Gorduras
Lo que tal vez nos esté revelando la crisis es la falta de substancia. Fijémonos en Europa, antes de detenernos en nuestra propia casa, un recorrido quizá demasiado amplio para estas escuetas líneas. En un reciente artículo en Le Monde, Pascal Bruckner hablaba de un remordimiento constitutivo de la Europa actual, de una deuda moral inextinguible que vendría a añadirse a la deuda que grava los presupuestos de sus Estados miembros. Europa se construye huyendo de sí misma, en una fuga que se traduce en un gigantismo formal, en una bulimia devoradora que no es otra cosa que el triunfo de "la vacuidad substancial". Su pasado, marcado por el colonialismo, la esclavitud, el fascismo, el comunismo, las guerras mundiales, lo concibe maldito, por lo que debe abjurar de él y convertirse en un impulso hacia el otro, una idea pura capaz de trascender las culturas. Invitamos a todos los pueblos a que se nos unan, pero la casa común no existe, nos habíamos olvidado de construir sus cimientos. La tragedia de Europa, prosigue Bruckner, consiste en haber erosionado el sentimiento nacional sin haberlo sustituido oportunamente por un sentimiento federal o supranacional, en no haber sabido transferir la soberanía de los Estados a un verdadero gobierno dotado de una diplomacia, de un poder ejecutivo y militar.

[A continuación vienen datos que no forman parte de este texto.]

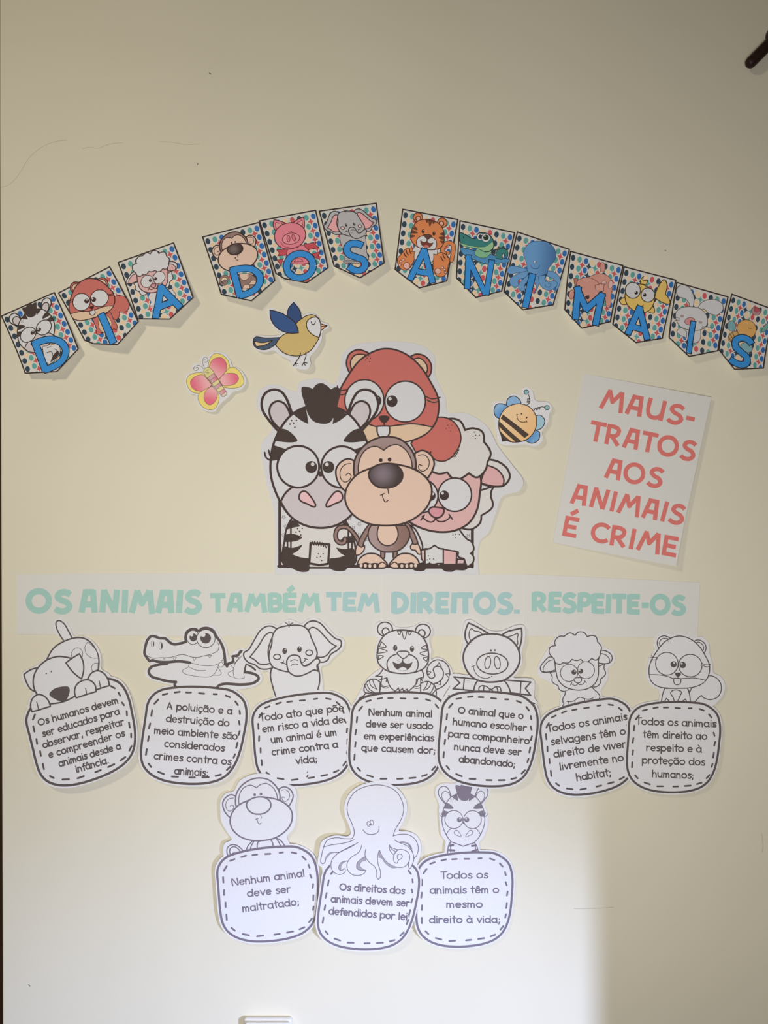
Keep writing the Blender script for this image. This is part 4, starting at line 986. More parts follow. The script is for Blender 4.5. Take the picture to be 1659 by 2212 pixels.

¿Es posible, tras engordar desmesuradamente en el vacío, fijar esos cimientos que habíamos ignorado? A Bruckner se le ocurre una solución, seguramente imposible -por fortuna para nosotros-, solución que no es el único al que se la he escuchado estos días: una drástica cura de adelgazamiento para regresar a la Unión de los fundadores, a los cuatro o cinco países de origen, para soldarlos con una alianza política y económica. Es ese vacío de Europa el que se presiente hoy y el que se erige en cuestión cardinal de la política continental. Ya no se pueden tomar decisiones nacionales sin tenerlo en cuenta, y por los acontecimientos recientes de la política española tengo la impresión de que seguimos sin tenerlo en cuenta. Salvando el activismo europeísta que sí tuvo Felipe González, Europa ha sido para nosotros un pretexto para el nacionalismo -¡ay, la condenada vieja Europa de Aznar!- o, peor aún, para un cantonalismo que veía en ella un vehículo para salvar instancias intermedias. Pasos ambos no hacia Europa, no hacia esa afirmación de su substancia cultural e histórica, sino hacia ese ectoplasma que se infla a la medida de su inconsistencia y que Bruckner denuncia.
En fin, yo quería llegar a Guipúzcoa en este recorrido. Hablamos de la integración europea, pero todos los agravios y quejidos guipuzcoanos de estos días ¿no serán debidos a un problema de integración, a que el viejo territorio foral español no acaba de encontrar su lugar en esa nueva instancia política llamada Euskadi y en la que pretende seguir siendo, con evidentes limitaciones, rey y señor de sí mismo?